В другом фрагменте – «думал ночью про сон / где нет патиссон…» - тема войны возникает как обсессия: «будто с запада западня», «будто слон заслонил». Здесь аллюзия на шутку советского времени «Россия – родина слонов» и перекличка с Романом Тягуновым преломляются в сторону милитаризированной науки и идеологии, навязанной оппозиции «Западу». И снова повтор, заикание, нарочитая тавтология превращаются в форму выражения тревожного, надломленного сознания.
Особенно отчетливо это проявляется в стихотворении о Тагиле и «УрВагонЗаводе» («УралВагонЗавод»)
 
мелочится по Тагилу
и не улыбнётся

 Урал здесь не только география, но и индустриальная судьба, территория, где завод производящий танки, как каждодневное напоминание о войне (происходящей или готовящейся) соседствует с игрой детей в мячик на братской могиле. Где самый «именитый» солдат – неизвестный солдат. Отсюда и Миядзаки, который писал аниме под впечатлениями и пережитом во время второй мировой. Сначала, кажется, что Туренко появляется в тексте как тень уральской поэтической традиции, но тут же прятки на вокзале из дружеского, приятельского, дружба и диалог, который помогает выживать вкупе с «пляжным литроболом». Но и не забывая, как в начале книги, что соседствует угроза наказания «дали срок / и достали кобуру»
Вообще, в книге особенное место занимают тексты, обращенные к поэтам – помимо выше перечисленных, есть посвящения Александру Петрушкину и А. З. В стихотворении посвященном Анастасии Зеленовой появляется «дубовая роща» и «таинственный самокат» - мир, также бытовой, как и прежде, но и окутанный памятью, фантазией и ностальгической пеленой, наполненный смехом, кошкой, корзиной зелени. А в посвящении Петрушкину «говори говори до и после / замирания…» - слышна та самая слабость, которую Балабан себе позволяет, уязвимость перед самыми близкими. Эти тексты говорят на языке адресатов, но произносятся голосом любящего человека («трогательные ладошки» или «я такой же пернатый внутри»).

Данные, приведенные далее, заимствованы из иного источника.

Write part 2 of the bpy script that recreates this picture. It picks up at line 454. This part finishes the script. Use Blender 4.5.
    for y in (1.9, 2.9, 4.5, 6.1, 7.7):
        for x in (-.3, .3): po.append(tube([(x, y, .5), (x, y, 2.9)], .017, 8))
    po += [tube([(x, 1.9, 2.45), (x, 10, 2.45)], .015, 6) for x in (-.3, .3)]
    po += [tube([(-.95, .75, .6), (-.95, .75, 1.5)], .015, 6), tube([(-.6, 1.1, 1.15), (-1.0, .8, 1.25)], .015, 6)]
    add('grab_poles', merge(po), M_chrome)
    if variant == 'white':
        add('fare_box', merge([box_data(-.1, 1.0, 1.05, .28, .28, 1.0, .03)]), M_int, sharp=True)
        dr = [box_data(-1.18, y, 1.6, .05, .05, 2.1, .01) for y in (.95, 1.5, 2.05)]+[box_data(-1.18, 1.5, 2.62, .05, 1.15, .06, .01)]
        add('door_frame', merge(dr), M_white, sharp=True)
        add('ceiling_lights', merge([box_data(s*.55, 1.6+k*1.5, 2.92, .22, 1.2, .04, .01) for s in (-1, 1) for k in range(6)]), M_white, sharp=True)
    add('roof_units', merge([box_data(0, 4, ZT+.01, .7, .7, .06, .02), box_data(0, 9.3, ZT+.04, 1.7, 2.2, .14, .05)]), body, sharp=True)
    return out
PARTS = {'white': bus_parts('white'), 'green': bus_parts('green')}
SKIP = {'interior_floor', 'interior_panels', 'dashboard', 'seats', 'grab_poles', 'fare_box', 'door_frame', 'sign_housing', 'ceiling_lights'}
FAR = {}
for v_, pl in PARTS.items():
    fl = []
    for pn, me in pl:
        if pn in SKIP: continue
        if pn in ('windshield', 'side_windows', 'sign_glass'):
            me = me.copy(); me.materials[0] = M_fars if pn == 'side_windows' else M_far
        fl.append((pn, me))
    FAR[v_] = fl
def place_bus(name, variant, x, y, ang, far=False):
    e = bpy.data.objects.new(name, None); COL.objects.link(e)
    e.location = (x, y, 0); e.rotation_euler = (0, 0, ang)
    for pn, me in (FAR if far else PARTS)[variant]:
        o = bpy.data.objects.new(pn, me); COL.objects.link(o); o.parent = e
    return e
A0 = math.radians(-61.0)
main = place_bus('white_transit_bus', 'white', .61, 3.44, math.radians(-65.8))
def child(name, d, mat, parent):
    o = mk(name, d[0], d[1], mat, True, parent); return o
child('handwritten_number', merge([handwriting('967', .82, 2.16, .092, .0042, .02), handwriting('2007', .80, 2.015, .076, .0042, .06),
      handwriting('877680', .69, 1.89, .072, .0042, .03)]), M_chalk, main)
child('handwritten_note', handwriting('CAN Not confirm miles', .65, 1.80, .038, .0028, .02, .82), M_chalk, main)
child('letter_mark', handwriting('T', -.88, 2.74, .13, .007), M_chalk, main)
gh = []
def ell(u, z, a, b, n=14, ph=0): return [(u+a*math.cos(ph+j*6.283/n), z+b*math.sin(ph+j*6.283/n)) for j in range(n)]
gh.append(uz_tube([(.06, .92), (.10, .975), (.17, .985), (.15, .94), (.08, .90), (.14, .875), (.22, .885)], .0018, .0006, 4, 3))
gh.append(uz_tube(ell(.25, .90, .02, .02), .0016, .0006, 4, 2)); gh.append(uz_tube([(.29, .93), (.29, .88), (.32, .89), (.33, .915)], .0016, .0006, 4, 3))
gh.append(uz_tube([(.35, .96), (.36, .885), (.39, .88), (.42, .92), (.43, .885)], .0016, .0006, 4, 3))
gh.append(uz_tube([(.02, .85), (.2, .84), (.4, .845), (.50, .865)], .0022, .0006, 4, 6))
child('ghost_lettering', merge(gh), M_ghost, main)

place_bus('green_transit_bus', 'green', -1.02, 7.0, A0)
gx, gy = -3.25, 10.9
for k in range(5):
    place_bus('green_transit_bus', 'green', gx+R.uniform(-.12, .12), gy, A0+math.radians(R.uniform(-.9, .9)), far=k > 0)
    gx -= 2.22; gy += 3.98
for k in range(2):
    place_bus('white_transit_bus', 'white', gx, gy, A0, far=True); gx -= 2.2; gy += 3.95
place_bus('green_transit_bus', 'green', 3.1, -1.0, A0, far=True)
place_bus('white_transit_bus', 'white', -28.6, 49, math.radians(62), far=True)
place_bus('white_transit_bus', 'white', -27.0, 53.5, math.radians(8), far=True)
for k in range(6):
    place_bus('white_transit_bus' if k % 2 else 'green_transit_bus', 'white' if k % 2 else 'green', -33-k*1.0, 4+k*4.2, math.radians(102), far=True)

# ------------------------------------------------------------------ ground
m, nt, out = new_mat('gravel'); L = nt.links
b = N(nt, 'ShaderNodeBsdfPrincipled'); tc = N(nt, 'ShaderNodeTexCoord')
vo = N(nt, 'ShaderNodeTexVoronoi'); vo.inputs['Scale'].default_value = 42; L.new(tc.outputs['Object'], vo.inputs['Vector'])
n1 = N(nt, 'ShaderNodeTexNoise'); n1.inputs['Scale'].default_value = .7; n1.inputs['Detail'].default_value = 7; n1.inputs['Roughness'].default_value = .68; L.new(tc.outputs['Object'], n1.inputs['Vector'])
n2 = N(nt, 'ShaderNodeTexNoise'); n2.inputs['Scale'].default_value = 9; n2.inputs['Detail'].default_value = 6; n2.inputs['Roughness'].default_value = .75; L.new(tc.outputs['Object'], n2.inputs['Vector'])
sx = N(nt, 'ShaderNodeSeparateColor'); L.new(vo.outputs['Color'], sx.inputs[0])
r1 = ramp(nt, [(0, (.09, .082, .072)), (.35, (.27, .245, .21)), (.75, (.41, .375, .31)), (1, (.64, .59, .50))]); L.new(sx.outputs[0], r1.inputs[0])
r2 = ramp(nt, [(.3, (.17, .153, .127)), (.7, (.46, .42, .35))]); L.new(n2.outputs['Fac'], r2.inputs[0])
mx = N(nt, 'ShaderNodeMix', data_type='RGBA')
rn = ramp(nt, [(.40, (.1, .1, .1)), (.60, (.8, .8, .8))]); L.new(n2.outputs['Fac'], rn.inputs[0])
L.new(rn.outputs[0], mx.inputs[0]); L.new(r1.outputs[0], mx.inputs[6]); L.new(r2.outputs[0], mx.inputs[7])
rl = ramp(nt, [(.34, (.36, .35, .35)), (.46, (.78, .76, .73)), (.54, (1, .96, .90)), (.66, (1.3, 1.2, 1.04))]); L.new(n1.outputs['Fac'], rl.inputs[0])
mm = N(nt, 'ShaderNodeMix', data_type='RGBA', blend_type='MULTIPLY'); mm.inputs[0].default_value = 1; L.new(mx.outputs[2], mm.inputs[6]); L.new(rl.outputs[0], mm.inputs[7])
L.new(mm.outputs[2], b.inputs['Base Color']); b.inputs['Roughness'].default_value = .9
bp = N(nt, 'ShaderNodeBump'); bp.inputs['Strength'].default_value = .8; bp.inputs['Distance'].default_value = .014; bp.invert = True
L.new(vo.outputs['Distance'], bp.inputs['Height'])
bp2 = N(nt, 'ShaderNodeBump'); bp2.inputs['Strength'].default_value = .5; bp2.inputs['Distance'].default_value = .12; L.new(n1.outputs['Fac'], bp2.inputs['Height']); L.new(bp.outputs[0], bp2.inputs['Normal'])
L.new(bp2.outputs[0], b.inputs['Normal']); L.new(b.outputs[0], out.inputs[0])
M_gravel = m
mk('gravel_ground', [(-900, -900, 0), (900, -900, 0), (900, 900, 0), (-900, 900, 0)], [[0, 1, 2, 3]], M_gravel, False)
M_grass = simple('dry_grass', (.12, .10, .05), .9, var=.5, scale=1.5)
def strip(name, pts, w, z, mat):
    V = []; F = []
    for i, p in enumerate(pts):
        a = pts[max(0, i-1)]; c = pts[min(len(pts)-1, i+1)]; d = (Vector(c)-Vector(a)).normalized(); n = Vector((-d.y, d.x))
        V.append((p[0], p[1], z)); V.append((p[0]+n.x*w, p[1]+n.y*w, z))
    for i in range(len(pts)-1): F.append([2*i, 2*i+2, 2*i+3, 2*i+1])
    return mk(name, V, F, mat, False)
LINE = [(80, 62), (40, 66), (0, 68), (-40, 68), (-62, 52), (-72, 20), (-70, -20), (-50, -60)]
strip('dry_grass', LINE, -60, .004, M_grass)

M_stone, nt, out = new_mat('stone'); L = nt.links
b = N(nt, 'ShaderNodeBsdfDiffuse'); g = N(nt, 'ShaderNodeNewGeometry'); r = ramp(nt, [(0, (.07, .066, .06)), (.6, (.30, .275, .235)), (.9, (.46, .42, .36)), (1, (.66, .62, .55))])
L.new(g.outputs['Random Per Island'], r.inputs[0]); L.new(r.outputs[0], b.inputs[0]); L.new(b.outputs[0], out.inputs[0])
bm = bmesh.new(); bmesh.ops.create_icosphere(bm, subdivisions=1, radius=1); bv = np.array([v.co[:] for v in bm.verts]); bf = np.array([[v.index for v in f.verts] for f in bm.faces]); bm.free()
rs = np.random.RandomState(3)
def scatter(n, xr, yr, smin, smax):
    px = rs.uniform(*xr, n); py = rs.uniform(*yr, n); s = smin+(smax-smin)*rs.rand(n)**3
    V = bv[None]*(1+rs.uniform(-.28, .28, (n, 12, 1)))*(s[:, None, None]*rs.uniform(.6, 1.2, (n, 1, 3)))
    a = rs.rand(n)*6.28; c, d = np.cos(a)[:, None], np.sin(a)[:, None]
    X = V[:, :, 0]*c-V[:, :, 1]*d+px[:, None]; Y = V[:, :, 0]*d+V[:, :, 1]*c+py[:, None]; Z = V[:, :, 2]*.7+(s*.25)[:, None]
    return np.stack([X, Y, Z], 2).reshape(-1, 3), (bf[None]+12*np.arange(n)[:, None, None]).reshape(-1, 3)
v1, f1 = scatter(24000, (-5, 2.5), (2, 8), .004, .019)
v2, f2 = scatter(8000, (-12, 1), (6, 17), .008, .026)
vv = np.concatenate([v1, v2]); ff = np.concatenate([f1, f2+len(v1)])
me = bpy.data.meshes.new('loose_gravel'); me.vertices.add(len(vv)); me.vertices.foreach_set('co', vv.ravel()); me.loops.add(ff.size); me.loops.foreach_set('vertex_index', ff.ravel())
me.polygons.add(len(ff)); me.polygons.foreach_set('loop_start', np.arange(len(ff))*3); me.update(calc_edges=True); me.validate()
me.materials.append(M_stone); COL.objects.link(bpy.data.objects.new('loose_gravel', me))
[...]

Эти обращения и аллюзии показывают, что Балабан пишет из позиции движения памяти, от того близкое физическое соседство с этими текстами библейских сюжетов. Так, в стихотворении «курение убывает…» звучит Евангелие, в том числе в лице Иуды Искариота, словно чувство утраты равно чувствам вины и предательства. Попытка осмысления через призму экзистенциализма воспринимаются как «мыслеприёмы Сартра», но в итоге «слепые речи» оказываются в «чёрном ящике». Дальше только этому подтверждение «это поминки / это родовая память» или «руки умывал / когда они пилаты».
Книга «Я вроде / в ворде» - это опыт проживания языка в предельных его состояниях «я вовремя бы выскочил с экрана / во время криминальных новостей / из головы Вадима Балабана»: когда слово ломается, мутирует, чтобы затронуть ту часть чувств, необходимых для понимая того или иного текста, превращаясь то в песню, то в икону, то становится движением памяти. «В ворде» - это способ существования, а «вроде» - это уже только человеческое экзистенциальное сомнение, которое не касается того откуда и почему исходит жизнь, с надрывами, ошибками, заиканиями.